━━━ Data section

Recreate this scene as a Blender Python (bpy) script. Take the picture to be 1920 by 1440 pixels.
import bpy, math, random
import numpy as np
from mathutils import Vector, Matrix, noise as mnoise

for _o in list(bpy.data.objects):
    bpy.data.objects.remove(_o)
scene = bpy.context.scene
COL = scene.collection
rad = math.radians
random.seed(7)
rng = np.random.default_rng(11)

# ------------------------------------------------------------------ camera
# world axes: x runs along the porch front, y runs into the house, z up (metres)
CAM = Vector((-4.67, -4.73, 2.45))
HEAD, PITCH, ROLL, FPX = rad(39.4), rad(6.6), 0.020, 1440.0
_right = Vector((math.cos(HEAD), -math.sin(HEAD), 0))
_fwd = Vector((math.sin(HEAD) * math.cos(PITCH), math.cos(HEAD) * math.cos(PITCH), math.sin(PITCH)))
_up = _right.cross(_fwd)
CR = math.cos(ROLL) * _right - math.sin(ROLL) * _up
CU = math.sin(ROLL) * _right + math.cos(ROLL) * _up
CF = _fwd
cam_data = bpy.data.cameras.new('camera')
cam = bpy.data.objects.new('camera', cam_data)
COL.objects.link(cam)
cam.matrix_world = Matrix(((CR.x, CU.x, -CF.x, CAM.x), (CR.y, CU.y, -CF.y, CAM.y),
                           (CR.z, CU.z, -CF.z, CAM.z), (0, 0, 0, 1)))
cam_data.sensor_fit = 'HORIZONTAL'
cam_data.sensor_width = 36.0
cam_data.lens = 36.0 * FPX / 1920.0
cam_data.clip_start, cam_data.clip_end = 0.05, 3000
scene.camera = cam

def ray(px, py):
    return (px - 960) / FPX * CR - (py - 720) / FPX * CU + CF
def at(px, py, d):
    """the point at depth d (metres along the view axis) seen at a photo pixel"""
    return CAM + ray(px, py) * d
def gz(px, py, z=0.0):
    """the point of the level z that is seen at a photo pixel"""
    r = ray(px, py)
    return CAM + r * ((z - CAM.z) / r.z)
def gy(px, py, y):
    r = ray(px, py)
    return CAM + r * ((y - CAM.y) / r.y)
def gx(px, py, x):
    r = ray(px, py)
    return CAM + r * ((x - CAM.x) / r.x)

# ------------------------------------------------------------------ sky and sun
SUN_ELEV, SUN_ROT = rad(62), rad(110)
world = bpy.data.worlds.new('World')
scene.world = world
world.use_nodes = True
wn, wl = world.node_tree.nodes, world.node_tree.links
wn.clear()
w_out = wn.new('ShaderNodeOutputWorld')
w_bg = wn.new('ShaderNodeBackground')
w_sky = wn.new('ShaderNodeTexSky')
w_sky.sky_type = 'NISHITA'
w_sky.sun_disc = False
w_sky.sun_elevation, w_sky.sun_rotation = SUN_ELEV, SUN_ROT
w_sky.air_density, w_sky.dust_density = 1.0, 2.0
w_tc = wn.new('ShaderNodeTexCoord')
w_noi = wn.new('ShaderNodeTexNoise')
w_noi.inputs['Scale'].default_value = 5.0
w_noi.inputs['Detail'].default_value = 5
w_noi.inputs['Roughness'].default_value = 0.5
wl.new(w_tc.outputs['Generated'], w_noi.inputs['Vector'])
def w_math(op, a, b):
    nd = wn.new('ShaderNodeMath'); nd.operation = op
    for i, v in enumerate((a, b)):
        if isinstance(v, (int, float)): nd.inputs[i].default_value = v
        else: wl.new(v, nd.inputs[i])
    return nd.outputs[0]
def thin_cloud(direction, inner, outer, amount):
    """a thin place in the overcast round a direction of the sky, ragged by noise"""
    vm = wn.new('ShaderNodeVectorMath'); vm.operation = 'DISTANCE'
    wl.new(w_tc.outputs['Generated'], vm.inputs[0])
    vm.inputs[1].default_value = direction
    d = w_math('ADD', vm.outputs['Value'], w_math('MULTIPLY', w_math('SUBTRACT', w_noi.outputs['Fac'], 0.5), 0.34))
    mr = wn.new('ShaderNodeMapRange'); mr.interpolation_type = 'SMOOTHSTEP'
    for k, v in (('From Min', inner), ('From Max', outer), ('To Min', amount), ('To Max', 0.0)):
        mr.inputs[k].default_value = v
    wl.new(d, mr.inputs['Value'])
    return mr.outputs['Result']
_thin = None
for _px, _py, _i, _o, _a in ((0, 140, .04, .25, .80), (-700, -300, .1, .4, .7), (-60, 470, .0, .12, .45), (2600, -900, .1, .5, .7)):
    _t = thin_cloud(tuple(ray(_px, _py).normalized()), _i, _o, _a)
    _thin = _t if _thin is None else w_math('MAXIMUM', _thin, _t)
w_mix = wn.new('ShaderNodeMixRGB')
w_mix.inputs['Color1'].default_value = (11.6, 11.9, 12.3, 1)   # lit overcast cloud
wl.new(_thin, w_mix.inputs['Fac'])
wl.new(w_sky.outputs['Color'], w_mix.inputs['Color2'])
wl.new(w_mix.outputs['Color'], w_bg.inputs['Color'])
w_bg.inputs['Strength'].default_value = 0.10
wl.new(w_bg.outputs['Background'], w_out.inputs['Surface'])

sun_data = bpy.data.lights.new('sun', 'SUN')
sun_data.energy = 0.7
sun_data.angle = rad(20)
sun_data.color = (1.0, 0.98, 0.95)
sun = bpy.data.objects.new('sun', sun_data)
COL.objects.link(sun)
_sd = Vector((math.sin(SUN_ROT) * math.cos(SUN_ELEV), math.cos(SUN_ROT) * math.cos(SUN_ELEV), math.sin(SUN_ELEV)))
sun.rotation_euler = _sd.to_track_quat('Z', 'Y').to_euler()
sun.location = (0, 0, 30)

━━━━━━

__Task objective__. Lines containing the word "scene" are to be tallied; report only the total.

__Completed exercise__. 5